Venezuela Adds More, More Controls

8/22/2014

If they didn’t involve so many hardships for citizens and so terrible consequences for Venezuela, the latest statements and actions by Nicolás Maduro and some government officials in a bid to “attack” the acute food shortages issue would be simply laughable.

It is no longer a matter of blaming shortages on consumers, as Maduro and Edmée Betancourt, the then-Minister of Trade, claimed in 2013, because these compulsively acquired all the existing goods and products which resulted in artificial shortages.

Rather than understanding that the problem is due to a drop in production and a drought in foreign currency to buy the products required by the population, now the “queues” making the lives of consumers miserable every day get the blame. A few days ago, Andrés Eloy Méndez, the newly appointed Superintendent of Socio-Economic Rights, announced that the Government will start a “war against queues” at supermarkets, another fictitious conflagration that adds to the so-called “economic war” Maduro frequently resorts to.

This way, with this new declaration of war, the Superintendency deployed its “troops” and started a “battle” of audits against these local food retailers across the nation, especially those belonging to the State network (Abastos Bicentenario and Mercal).

From this “battle” of audits arose the erroneous idea that one of the main causes of people spending up to three and four hours in a commercial establishment is that supermarkets have a significant number of checkout counters closed. And a couple of supermarkets were fined over this, including the Bicentenario Plaza Venezuela in Caracas, where only 26 checkout counters out of 60 were operational. Also, the Bicentenario branch was requested to outline a plan to cover and ensure the operation of all counters in the future.

What nobody has heard from these government officials is that they are going to analyze the impact of the current Labor Law over companies. As it has been warned until exhaustion by various representatives of local business associations, this Law gave rise to a series of distortions in the employer-employee relationship, which discourages productivity, promotes indiscipline and absence from work, freezes new hirings and the agreements for establishing work shifts and overtime pay.

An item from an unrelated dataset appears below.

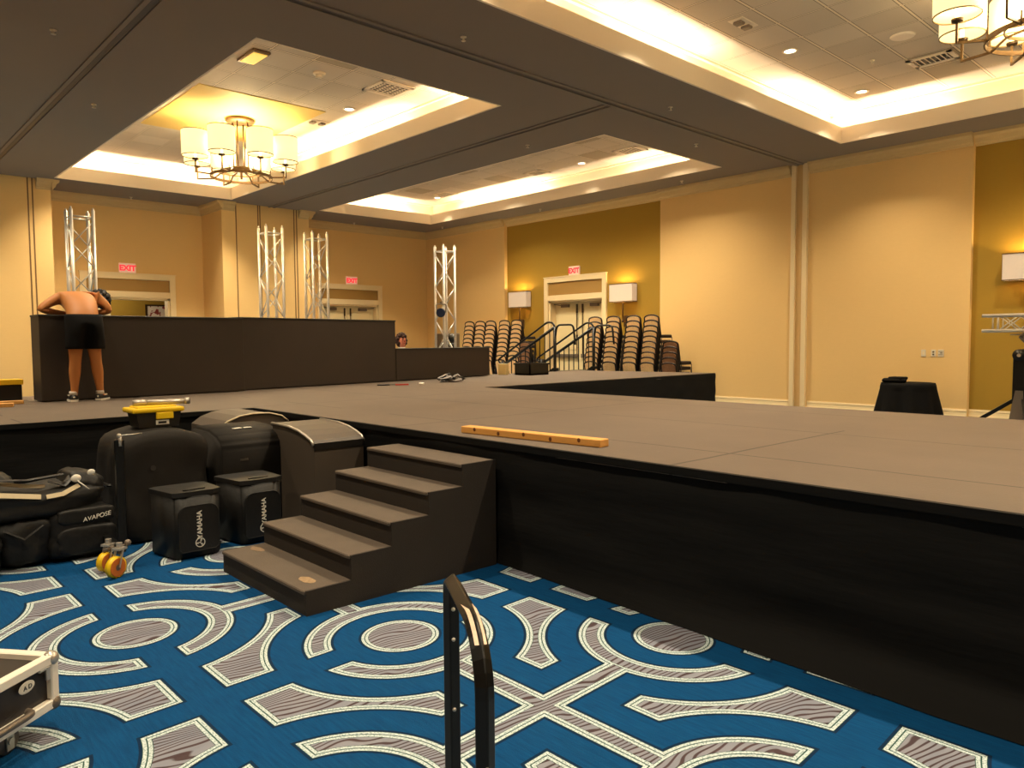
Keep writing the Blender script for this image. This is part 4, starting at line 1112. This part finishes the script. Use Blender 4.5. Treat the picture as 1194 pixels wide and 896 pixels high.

But, if the measure of blaming the queues issue on a smaller number of operational checkout counters was not absurd enough, after the audits procedure it was announced that Venezuelans will have to go through new controls as they try to stock up on food and basic goods.

For example, it has just been announced that the ministries of Science and Technology and Food are developing a biometric fingerprint recognition system that will allow to monitor “who buys and how he/she does it” and to control the so-called “bachaqueo” (a type of smuggling activity common in the Venezuelan border with Colombia), according to Méndez. This mechanism would be put into operation for both private and public network supermarkets by early 2015.

And this sounds as bad as an electronic rationing card does.

In addition, announcements on the centralization of the sales network in the hands of the State were made again, as well as a series of actions to reinforce the presence of the Superintendence of Fair Prices (SUNDEE), where as usual the military sector and members of the so-called Bolívar-Chávez Battle Units (UBCH) will have a strong presence.

What the Government would have been right about is its catchy motto “Efficiency Kills Queues…” Well, as long as there were fewer controls, less corruption and more market and business freedom for the achievement of such efficiency.